In 1808, when Napoleon took over Spain, an officer Colonel Lemanouski and is men smashed their way into a Dominican monastery in Madrid where the monks had resisted them. They found torture-chambers there which were cruel and disgusting in the extreme even to them. Many of the victims of this Inquisition were dying. They then blew the monastery up.
 
Loraine Boettner wrote a book called Roman Catholicism which devoted Chapter 18 to defend his observation that the Catholic Church is intolerant, bigoted and persecutes heretics. It gives several quotes from leading Catholics and Catholic books (eg Catholic Principles of Politics, by John A Ryan and Francis J Boland, The National Catholic Welfare Conference, published by The Macmillan Company) that back this up.

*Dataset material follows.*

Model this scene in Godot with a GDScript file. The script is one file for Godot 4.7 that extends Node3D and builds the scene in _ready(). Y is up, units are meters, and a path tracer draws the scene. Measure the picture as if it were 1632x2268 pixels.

He inserted a quote from Monsignor Francis J Connell, the top theological expert in America who wrote in 1946 that Catholic rulers have the right to prevent other religions drawing Catholics out of the Church. The quote says this is only logical for Christ established only one true religion and commanded its acceptance under eternal damnation. I see that the Church would claim that if this is true then it is unfair to expect the leaders to promote eternal damnation and pull it on themselves by letting Catholics be led out of the Church. The leaders would not be able to lead if they disobey and let the religions reach out to Catholics for the fear of eternal damnation would immobilise them. The Church wants to take over every area it is in and stop smaller religions from evangelising though it says it will not persecute them will violence though it will tax them while claiming tax exemption for itself.

It is well known that the Catholic Church had many tortured to death for heresy and witchcraft in the past. The New Catholic Encyclopedia in its entry for Capital Punishment states that the state has the right under God to put certain criminals to death.

The Catholic Church had to give birth to the Inquisition. The religion then as a whole is connected to this evil.